Ritorniamo sulla questione di fondo che tiene il nostro Paese indietro rispetto a quelli più avanzati sia in Europa che nel mondo.
Vi sono almeno tre cause di questo stato dei fatti. La prima riguarda l’arretratezza infrastrutturale, burocratica e, per conseguenza, socio-economica del Mezzogiorno d’Italia.
La seconda riguarda l’inefficienza generalizzata delle burocrazie italiane a livello statale, regionale e locale.
La terza causa riguarda il livello culturale della nostra popolazione, che via via si abbassa in proporzione all’estensione dell’informazione digitale, sempre più falsa e fuorviante.
Si tratta di cause strutturali che dovrebbero essere affrontate da governi pluriennali, capaci di attuare riforme adeguate negli anni, con costanza e determinazione.
Tutto ciò sarebbe fattibile solo se vi fosse una classe politica del miglior livello possibile, eletta fra i migliori cittadini e non fra disoccupati, sfaticati e ignoranti, come accade ora.
La Scuola ha un ruolo fondamentale per la crescita della Popolazione. Quella nostra non sembra adeguata a questa missione, perché il livello medio degli insegnanti risulta insufficiente per almeno due cause: la prima riguarda la mancata selezione dei concorsi pubblici, per due terzi degli ottocentomila insegnanti; la seconda si riferisce agli insegnanti che non hanno avuto un’adeguata formazione didattica per procedere all’insegnamento dei giovani.
Conoscere una materia non significa saperla trasferire ad altri. Insegnanti si diventa con un addestramento che tenga conto della psicologia degli allievi, dell’ambiente; che sia capace di instillare nella mente dei più giovani il concetto di Comunità e quali debbano essere le regole che la presiedono.
Sentiamo da tante famiglie e da tanti insegnanti che il rapporto docente-discente è quasi sempre basato sull’oggetto della materia di insegnamento, mentre a essa dovrebbe essere affiancata una formazione etica del cittadino, che si fondi sulle regole del rispetto altrui e della partecipazione al funzionamento della società.
In questo quadro socio-economico, vi è il settore privato che tira molto bene, che ha successo nell’esportazione e che fa approdare in tutto il mondo le capacità imprenditoriali di molti italiani.

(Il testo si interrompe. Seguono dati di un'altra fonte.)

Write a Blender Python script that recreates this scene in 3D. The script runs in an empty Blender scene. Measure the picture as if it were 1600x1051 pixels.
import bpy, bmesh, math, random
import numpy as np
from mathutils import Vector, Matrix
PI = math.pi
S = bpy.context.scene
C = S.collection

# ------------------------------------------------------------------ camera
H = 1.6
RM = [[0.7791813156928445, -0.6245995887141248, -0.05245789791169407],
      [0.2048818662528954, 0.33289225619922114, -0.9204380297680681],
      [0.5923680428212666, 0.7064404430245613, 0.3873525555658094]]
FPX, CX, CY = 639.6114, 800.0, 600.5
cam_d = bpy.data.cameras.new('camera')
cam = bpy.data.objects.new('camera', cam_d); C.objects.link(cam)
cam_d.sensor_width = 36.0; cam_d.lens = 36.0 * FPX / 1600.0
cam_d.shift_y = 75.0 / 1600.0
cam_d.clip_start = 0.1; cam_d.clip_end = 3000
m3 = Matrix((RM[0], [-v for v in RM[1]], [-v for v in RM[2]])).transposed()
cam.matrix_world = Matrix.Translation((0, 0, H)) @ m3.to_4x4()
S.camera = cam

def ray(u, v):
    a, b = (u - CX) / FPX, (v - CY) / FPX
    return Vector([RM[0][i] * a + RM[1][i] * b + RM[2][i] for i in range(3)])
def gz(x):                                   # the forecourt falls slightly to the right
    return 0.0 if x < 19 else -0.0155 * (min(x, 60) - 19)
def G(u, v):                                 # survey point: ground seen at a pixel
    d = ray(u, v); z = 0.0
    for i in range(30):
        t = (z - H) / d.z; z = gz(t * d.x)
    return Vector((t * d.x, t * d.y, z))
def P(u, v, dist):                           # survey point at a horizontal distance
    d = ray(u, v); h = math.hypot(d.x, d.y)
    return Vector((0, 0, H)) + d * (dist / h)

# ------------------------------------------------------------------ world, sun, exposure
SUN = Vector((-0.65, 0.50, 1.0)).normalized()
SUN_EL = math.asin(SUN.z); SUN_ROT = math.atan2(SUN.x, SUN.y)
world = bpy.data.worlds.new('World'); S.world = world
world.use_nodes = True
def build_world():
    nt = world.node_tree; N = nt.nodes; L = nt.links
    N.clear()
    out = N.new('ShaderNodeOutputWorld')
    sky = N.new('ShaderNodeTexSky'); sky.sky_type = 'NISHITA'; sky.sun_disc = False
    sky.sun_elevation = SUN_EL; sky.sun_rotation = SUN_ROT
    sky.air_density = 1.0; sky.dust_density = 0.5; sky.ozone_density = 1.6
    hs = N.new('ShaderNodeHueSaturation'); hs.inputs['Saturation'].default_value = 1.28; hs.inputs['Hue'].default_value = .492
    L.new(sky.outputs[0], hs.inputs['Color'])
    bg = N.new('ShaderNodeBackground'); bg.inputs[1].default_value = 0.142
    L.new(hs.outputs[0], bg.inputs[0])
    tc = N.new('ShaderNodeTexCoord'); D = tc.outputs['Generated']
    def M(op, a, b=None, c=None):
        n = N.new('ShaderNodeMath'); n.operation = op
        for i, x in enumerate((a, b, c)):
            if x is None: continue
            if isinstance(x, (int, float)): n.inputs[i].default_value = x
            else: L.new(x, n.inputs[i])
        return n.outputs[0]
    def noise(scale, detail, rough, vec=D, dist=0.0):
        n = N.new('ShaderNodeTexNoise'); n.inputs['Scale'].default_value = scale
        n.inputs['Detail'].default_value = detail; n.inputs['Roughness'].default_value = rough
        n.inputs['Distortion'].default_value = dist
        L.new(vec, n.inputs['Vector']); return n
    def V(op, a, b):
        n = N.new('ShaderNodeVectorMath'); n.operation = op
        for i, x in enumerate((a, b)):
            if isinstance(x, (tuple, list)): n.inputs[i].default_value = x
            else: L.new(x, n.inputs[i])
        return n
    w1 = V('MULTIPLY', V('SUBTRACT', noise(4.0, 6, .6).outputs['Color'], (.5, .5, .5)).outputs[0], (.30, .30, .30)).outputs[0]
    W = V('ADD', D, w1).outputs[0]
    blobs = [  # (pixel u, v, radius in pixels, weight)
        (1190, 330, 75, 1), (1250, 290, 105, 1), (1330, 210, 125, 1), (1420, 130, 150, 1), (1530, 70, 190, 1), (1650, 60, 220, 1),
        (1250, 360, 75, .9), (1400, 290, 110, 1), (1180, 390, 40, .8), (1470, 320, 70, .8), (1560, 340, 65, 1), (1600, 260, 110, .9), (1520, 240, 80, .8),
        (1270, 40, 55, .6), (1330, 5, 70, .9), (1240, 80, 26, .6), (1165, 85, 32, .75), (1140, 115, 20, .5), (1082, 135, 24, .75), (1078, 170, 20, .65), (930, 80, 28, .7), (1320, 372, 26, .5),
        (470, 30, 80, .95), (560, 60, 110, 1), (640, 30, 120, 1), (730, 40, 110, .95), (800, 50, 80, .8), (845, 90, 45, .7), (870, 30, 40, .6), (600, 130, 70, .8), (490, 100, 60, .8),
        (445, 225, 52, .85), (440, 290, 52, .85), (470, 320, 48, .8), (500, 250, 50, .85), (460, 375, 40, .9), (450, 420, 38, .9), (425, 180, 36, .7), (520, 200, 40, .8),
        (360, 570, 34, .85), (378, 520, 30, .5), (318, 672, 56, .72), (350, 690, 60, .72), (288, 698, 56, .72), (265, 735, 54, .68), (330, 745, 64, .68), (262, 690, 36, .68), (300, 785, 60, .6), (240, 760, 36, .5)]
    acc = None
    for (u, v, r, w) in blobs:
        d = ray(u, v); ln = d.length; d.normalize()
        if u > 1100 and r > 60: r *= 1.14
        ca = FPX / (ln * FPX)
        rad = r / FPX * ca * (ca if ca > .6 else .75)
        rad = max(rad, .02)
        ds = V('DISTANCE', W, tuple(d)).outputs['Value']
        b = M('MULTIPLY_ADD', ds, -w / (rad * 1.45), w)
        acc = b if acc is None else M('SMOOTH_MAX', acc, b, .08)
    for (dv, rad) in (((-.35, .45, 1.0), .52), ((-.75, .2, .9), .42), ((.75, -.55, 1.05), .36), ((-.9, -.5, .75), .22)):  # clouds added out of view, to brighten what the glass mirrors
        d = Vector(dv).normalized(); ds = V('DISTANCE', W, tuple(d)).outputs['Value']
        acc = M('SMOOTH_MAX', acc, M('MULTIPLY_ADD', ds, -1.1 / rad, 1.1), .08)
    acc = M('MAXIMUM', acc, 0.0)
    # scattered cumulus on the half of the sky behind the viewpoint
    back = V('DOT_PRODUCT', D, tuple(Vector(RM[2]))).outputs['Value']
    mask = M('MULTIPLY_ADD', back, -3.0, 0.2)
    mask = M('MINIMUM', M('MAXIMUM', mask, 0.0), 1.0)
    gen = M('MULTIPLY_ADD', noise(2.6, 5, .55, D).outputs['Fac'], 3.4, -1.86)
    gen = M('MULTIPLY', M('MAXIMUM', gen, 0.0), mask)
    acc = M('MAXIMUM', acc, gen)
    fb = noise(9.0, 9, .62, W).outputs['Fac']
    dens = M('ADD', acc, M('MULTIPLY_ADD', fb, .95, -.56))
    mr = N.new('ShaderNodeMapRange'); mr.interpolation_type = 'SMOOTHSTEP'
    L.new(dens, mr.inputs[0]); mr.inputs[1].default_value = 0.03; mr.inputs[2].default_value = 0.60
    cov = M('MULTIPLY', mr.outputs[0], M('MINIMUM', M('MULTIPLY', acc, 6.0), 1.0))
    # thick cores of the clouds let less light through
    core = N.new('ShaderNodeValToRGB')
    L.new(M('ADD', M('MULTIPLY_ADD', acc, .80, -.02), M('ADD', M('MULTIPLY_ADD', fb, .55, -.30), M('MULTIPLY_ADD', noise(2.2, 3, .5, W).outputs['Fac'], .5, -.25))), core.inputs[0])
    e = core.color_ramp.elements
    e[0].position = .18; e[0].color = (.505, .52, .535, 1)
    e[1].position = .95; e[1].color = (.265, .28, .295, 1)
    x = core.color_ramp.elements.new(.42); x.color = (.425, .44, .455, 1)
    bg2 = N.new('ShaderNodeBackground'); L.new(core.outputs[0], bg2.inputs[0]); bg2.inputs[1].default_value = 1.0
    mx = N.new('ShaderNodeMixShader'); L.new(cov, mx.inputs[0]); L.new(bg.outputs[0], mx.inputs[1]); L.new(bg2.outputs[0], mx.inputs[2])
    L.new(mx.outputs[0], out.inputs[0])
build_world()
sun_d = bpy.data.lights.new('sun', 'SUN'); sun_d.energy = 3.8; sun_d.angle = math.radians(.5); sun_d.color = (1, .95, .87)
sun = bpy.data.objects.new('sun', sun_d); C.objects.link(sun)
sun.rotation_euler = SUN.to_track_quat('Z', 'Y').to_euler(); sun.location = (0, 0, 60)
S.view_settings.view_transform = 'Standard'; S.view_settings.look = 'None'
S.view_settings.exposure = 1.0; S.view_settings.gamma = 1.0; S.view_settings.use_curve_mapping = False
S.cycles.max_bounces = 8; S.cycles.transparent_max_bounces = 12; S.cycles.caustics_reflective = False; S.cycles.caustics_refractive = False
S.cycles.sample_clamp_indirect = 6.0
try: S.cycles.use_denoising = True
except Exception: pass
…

Per esempio, il lusso ha trovato uno sbocco formidabile in Cina, ove sono state formate numerose partnership con imprenditori locali. Le vendite in quel Paese non solo hanno salvato i bilanci delle imprese italiane del settore nel 2020 e 2021, ma, addirittura hanno portato incrementi di fatturato e utili.
A fronte di questo settore, cui ha dato un altro grosso contributo l’esportazione, vi è tutto il comparto pubblico, deficitario, asfittico e incapace di spingere la ruota socio-economica. Invece dovrebbe essere un locomotore capace di trainare il treno-Italia.
È pur vero, però, che in questo quadro non rientrano alcune partecipate pubbliche che sono adeguatamente funzionanti e producono redditi e imposte.
Ci riferiamo a Cassa depositi e prestiti, Enel, Eni, Fincantieri e altre. Mentre non sono sullo stesso livello Anas, Ita (ex Alitalia) e l’ex Ilva (Acciaierie italiane).
Il settore bancario, con le nuove concentrazioni in esecuzione delle norme europee, si modernizza con una certa rapidità. La totale digitalizzazione dei servizi ha portato a un miglioramento dei rapporti con la clientela, soprattutto quella retail, anche se ha creato l’espulsione di un numero non indifferente di dipendenti, espulsione morbida perché temperata dai pensionamenti e dalle facilitazioni in uscita.
Dove vi è una carenza insopportabile è nella produzione dei servizi pubblici in tutte le varie branche, rappresentate dai ministeri del Governo e dagli assessorati di Regioni e Comuni.
La macchina burocratica è asfittica, lenta e insufficiente, perché in essa mancano i tre requisiti fondamentali: merito, responsabilità e produttività.
Occorre rimediare presto a queste carenze, con riforme lungimiranti ed efficaci.